Jeunes gens d’Afrique et du monde, le destin a voulu qu’en cette fin du vingtième siècle, à l’aube d’une ère nouvelle, vous soyez comme un pont jeté entre deux monde: celui du passé, où de vieilles civilisations n’aspirent qu’à vous léguer leurs trésors avant de disparaître, et celui de l’avenir, plein d’incertitudes et de difficultés, certes, mais riche aussi d’aventures nouvelles et d’expériences passionnantes. Il vous appartient de relever le défi et de faire en sorte qu’il y ait, non rupture militante, mais continuation sereine et fécondation d’une époque à l’autre.
Dans les tourbillons qui vous emportent, souvenez-vous de vos vieilles valeurs de communauté, de solidarité et de partage. Et si vous avez la chance d’avoir un plat de riz, ne le mangez pas tout seuls!

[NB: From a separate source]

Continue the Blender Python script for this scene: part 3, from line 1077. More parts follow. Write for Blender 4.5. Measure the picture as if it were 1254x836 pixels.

Si des conflits vous menacent, souvenez-vous des vertus du dialogue et de la palabre! Et lorsque vous voudrez vous employez, au lieu de consacrer toutes vos énergies à des travaux stériles et improductifs, pensez à revenir à notre Mère la Terre, notre seule vraie richesse, et donnez-lui tous vos soins afin que l’on puisse en tirer de quoi nourrir tous les hommes. Bref, soyez au service de la vie, sous tous ses aspects » !
Certains d’entre vous diront peut-être: «C’est trop nous demander! Une telle tâche nous dépasse!». Permettez au vieil homme que je suis de vous confier un secret: «de même qu’il n’y a pas de “petit” incendie (tout dépend de la nature du combustible rencontré), il n’y a pas de petit effort. Tout effort compte, et l’on ne sait jamais, au départ, de quelle action apparemment modeste sortira l’évènement qui changera la face des choses. N’oubliez pas que le roi des arbres de la savane, le puissant et majestueux baobab, sort d’une graine qui, au départ, n’est pas plus grosse qu’un tout petit grain de café».
Docteur Sanogo insiste: «Nous pouvons tout avec les œuvres sus-citées d’Amadou Hampâté Ba, qui était en avance sur son époque de 100 ans».